100 Greatest Songs of the 80’s #9 The Cure – A Forest

Released : 1980

Sometimes artists build a complex mythology around themselves – witness the vast hauntology universe assembled around Boards of Canada for example – or alternatively they have it built for them, as in the case of Joy Division, or Jeff Buckley.

The Cure are a British institution, emerging during the post punk era, outlasting many of their contemporaries despite the potentially fatal Buzzcocks-esque typecasting of early single Boys Don’t Cry. Their second album Seventeen Seconds was the first step; having moved from a trio to a quartet with the additions of Simon Gallup on bass and Matthieu Hartley on keyboards, in it many of their early tokens were at once lost to another country.

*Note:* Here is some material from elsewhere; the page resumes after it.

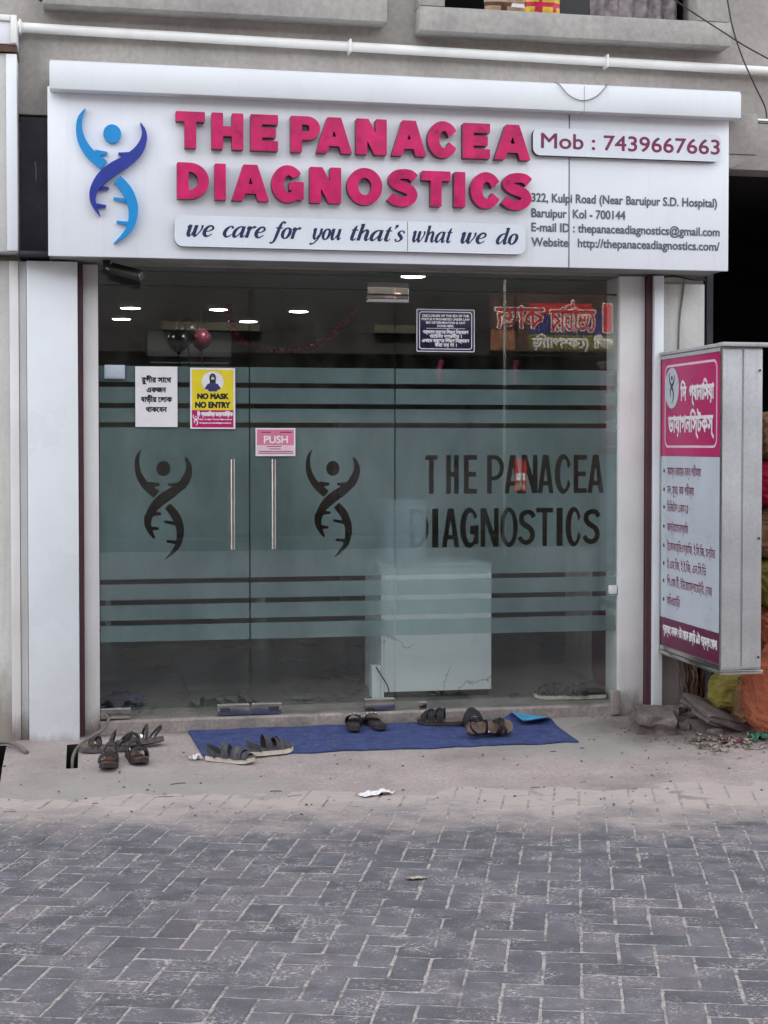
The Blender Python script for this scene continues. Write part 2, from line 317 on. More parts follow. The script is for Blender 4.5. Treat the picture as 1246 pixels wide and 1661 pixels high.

There are a million online interpretations of what the lyrics to A Forest mean, a measure of how much it’s ghostly themes of abandonment and disorientation have affected the senses of those hearing it. These feelings are exacerbated by the chilly, horror-movie esque synths, the effects smothered voice of singer Robert Smith and Gallup’s claustrophobic bass. And it was this post modern witchery that became the cornerstone on which their enduring popularity would be built: asked about the words later, Smith, displaying his usual hairbursh free sangfroid, would only say “It’s about a forest”.